### WHAT IS EXPECTED
Only the lines from the start of the data through the line with "COL = scene.collection" belong in the copy. Restate them word for word, minus the pictures.

__________

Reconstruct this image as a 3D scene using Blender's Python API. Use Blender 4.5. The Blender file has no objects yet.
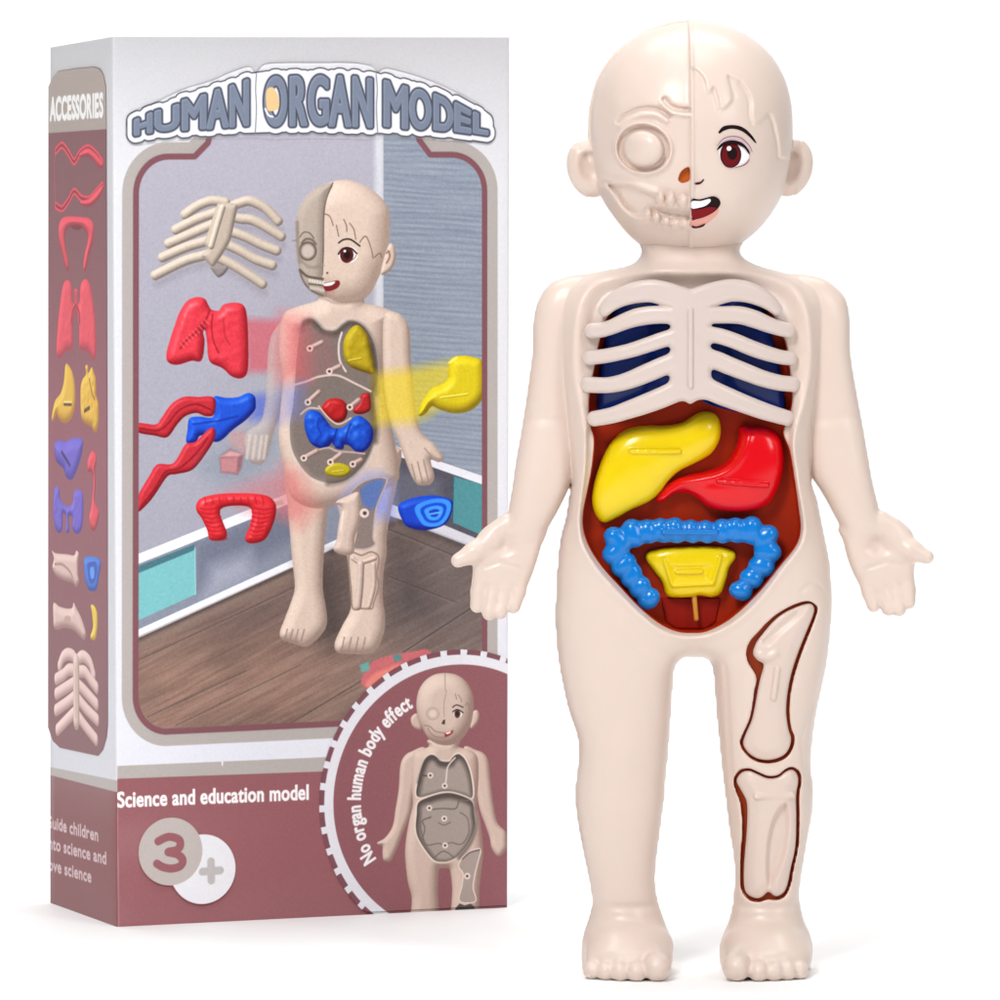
# Boxed anatomy toy and its doll on a white studio sweep. Lengths in metres.
import bpy, math
import numpy as np
from mathutils import Vector
from mathutils.geometry import delaunay_2d_cdt

f32 = np.float32
FPX = 5469.0            # focal length in thousandths of the frame width
HC = 0.21156            # lens height above the table
D0 = 1.61               # distance of the doll's middle plane
S0 = D0 / FPX           # size of one drawing unit on the doll
YF = 250 + HC / S0      # floor in drawing units
scene = bpy.context.scene
COL = scene.collection

def wpt(x, y, F):
    return ((x - 500) * S0, D0 - F * S0, HC - (y - 250) * S0)

def lin(c):
    c = np.asarray(c, dtype=float) / 255.0
    return np.where(c <= 0.04045, c / 12.92, ((c + 0.055) / 1.055) ** 2.4)

# ---------------------------------------------------------------- 2D helpers
def catmull(pts, n=6, closed=True):
    P = np.asarray(pts, float)
    m = len(P)
    out = []
    t = np.linspace(0, 1, n, endpoint=False)[:, None]
    rng = range(m) if closed else range(m - 1)
    for i in rng:
        if closed:
            a, b, c, d = P[i - 1], P[i], P[(i + 1) % m], P[(i + 2) % m]
        else:
            a, b, c, d = P[max(i - 1, 0)], P[i], P[i + 1], P[min(i + 2, m - 1)]
        out.append(0.5 * (2 * b + (c - a) * t + (2 * a - 5 * b + 4 * c - d) * t ** 2 + (3 * b - a - 3 * c + d) * t ** 3))
    if not closed:
        out.append(P[-1:])
    return np.concatenate(out)

def seg_dist2(X, Y, ax, ay, bx, by):
    ex, ey = bx - ax, by - ay
    wx, wy = X - f32(ax), Y - f32(ay)
    t = np.clip((wx * f32(ex) + wy * f32(ey)) / f32(max(ex * ex + ey * ey, 1e-9)), 0, 1)
    dx, dy = wx - t * f32(ex), wy - t * f32(ey)
    return dx * dx + dy * dy

def sdf_segs(segs, X, Y):
    D = np.full(X.shape, 1e12, f32)
    ins = np.zeros(X.shape, bool)
    for ax, ay, bx, by in segs:
        np.minimum(D, seg_dist2(X, Y, ax, ay, bx, by), out=D)
        if ay != by:
            c = (Y >= min(ay, by)) & (Y < max(ay, by))
            ins ^= c & (X < (bx - ax) * (Y - ay) / (by - ay) + ax)
    D = np.sqrt(D)
    return np.where(ins, -D, D).astype(f32)

def poly_segs(pts):
    P = np.asarray(pts, float)
    return np.concatenate([P, np.roll(P, -1, 0)], 1)

def sdf_poly(pts, X, Y):
    return sdf_segs(poly_segs(pts), X, Y)

def sdf_line(pts, X, Y):
    D = np.full(X.shape, 1e12, f32)
    for a, b in zip(pts[:-1], pts[1:]):
        np.minimum(D, seg_dist2(X, Y, a[0], a[1], b[0], b[1]), out=D)
    return np.sqrt(D)

def sdf_chain(pts, X, Y):
    """pts (x, y, r): a strip whose half width varies along it."""
    D = np.full(X.shape, 1e6, f32)
    for a, b in zip(pts[:-1], pts[1:]):
        ex, ey = b[0] - a[0], b[1] - a[1]
        t = np.clip(((X - a[0]) * ex + (Y - a[1]) * ey) / max(ex * ex + ey * ey, 1e-9), 0, 1)
        d = np.sqrt((X - a[0] - t * ex) ** 2 + (Y - a[1] - t * ey) ** 2) - (a[2] + (b[2] - a[2]) * t)
        np.minimum(D, d.astype(f32), out=D)
    return D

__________

### WRITTEN RESPONSE
Reconstruct this image as a 3D scene using Blender's Python API. Use Blender 4.5. The Blender file has no objects yet.
# Boxed anatomy toy and its doll on a white studio sweep. Lengths in metres.
import bpy, math
import numpy as np
from mathutils import Vector
from mathutils.geometry import delaunay_2d_cdt

f32 = np.float32
FPX = 5469.0            # focal length in thousandths of the frame width
HC = 0.21156            # lens height above the table
D0 = 1.61               # distance of the doll's middle plane
S0 = D0 / FPX           # size of one drawing unit on the doll
YF = 250 + HC / S0      # floor in drawing units
scene = bpy.context.scene
COL = scene.collection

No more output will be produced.